Task directions:
Exactly the lines from the start of the data through the line containing "return Vector((0, 0, CH))+d*t" should be output, with both ends kept and nothing added.

Source material:
--- begin ---

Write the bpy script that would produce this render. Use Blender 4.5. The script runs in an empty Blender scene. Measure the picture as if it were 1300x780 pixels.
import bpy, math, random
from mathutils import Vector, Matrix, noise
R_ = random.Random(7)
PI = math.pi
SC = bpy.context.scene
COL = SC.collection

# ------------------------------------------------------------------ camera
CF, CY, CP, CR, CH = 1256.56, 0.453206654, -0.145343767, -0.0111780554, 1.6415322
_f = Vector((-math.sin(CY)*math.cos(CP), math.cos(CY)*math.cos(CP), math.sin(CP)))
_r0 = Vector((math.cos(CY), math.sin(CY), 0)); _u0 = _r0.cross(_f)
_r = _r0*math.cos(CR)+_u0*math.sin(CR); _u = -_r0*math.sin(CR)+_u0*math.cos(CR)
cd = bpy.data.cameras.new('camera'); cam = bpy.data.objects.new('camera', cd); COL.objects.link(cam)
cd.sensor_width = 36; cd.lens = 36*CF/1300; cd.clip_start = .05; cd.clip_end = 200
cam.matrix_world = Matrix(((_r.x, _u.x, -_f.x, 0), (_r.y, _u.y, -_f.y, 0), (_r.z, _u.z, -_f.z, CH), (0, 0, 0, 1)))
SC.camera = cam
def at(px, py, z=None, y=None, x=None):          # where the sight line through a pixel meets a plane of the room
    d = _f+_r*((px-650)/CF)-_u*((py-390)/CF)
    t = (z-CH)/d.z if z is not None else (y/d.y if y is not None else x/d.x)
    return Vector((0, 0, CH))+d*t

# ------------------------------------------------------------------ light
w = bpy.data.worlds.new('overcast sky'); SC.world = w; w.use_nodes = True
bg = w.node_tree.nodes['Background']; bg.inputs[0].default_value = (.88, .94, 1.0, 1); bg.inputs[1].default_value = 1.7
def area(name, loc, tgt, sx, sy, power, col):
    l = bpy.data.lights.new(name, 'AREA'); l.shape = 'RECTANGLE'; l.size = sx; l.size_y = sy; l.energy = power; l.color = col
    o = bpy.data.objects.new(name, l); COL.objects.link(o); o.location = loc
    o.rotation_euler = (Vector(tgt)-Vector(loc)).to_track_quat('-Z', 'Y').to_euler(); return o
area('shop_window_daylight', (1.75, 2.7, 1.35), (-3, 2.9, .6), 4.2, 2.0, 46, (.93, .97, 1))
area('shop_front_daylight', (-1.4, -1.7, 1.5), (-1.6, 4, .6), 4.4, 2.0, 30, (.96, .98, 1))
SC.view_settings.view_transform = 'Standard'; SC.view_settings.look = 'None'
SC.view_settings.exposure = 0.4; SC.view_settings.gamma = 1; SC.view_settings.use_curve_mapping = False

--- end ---

Solved exercise:
Write the bpy script that would produce this render. Use Blender 4.5. The script runs in an empty Blender scene. Measure the picture as if it were 1300x780 pixels.
import bpy, math, random
from mathutils import Vector, Matrix, noise
R_ = random.Random(7)
PI = math.pi
SC = bpy.context.scene
COL = SC.collection

# ------------------------------------------------------------------ camera
CF, CY, CP, CR, CH = 1256.56, 0.453206654, -0.145343767, -0.0111780554, 1.6415322
_f = Vector((-math.sin(CY)*math.cos(CP), math.cos(CY)*math.cos(CP), math.sin(CP)))
_r0 = Vector((math.cos(CY), math.sin(CY), 0)); _u0 = _r0.cross(_f)
_r = _r0*math.cos(CR)+_u0*math.sin(CR); _u = -_r0*math.sin(CR)+_u0*math.cos(CR)
cd = bpy.data.cameras.new('camera'); cam = bpy.data.objects.new('camera', cd); COL.objects.link(cam)
cd.sensor_width = 36; cd.lens = 36*CF/1300; cd.clip_start = .05; cd.clip_end = 200
cam.matrix_world = Matrix(((_r.x, _u.x, -_f.x, 0), (_r.y, _u.y, -_f.y, 0), (_r.z, _u.z, -_f.z, CH), (0, 0, 0, 1)))
SC.camera = cam
def at(px, py, z=None, y=None, x=None):          # where the sight line through a pixel meets a plane of the room
    d = _f+_r*((px-650)/CF)-_u*((py-390)/CF)
    t = (z-CH)/d.z if z is not None else (y/d.y if y is not None else x/d.x)
    return Vector((0, 0, CH))+d*t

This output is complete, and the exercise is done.